+1 vote

2 Answers

+2 votes
answered Apr 7, 2015 by pasmith (3,320 points) | selected Apr 13, 2015 by odadmin
Best answer
For the offshore environment, the closed loop run is not intended to be a performance or load test, but as a mechanism to identify any potential failures. It is also intended to vastly reduce the “clean up” time that is often needed and to eliminate compressor component damage and PCHE (printed circuit heat exchanger) blockage due to corrosion products and foreign debris. It is imperative that the necessary commissioning strainers are in place. Anti-surge valves may be replaced by straight line spools to prevent damage.

Ideally such recycle runs should be carried out at anchorage to ensure a clean supply of seawater cooling is available although it is achievable whilst in the yard with advanced planning (i.e. the use of chiller units).
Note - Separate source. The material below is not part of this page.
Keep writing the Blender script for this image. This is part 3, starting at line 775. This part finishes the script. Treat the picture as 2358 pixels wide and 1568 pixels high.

It must be acknowledged that cooling supplies may be limited, and hence temperatures should be closely monitored. This will limit the recycle run duration; however strainer differential pressures may exceed limits first. The run should be planned and engineered in advance, in collaboration with the compressor vendor approval. This should include the test gas composition, suction and discharge pressure and temperature limits.
+3 votes
answered Apr 6, 2015 by Tadd Pham (5,620 points)
The purpose of the closed loop recycle run will be to prove the mechanical integrity of the compressor train and prove that all the systems that have previously been tested in isolation, now function together, i.e. the compressor package is demonstrated to run. In particular, the ability of the train to absorb thermal growth without causing unacceptable vibrations, correct valve sequencing in start/stop and continuous running modes and functioning of the UCP.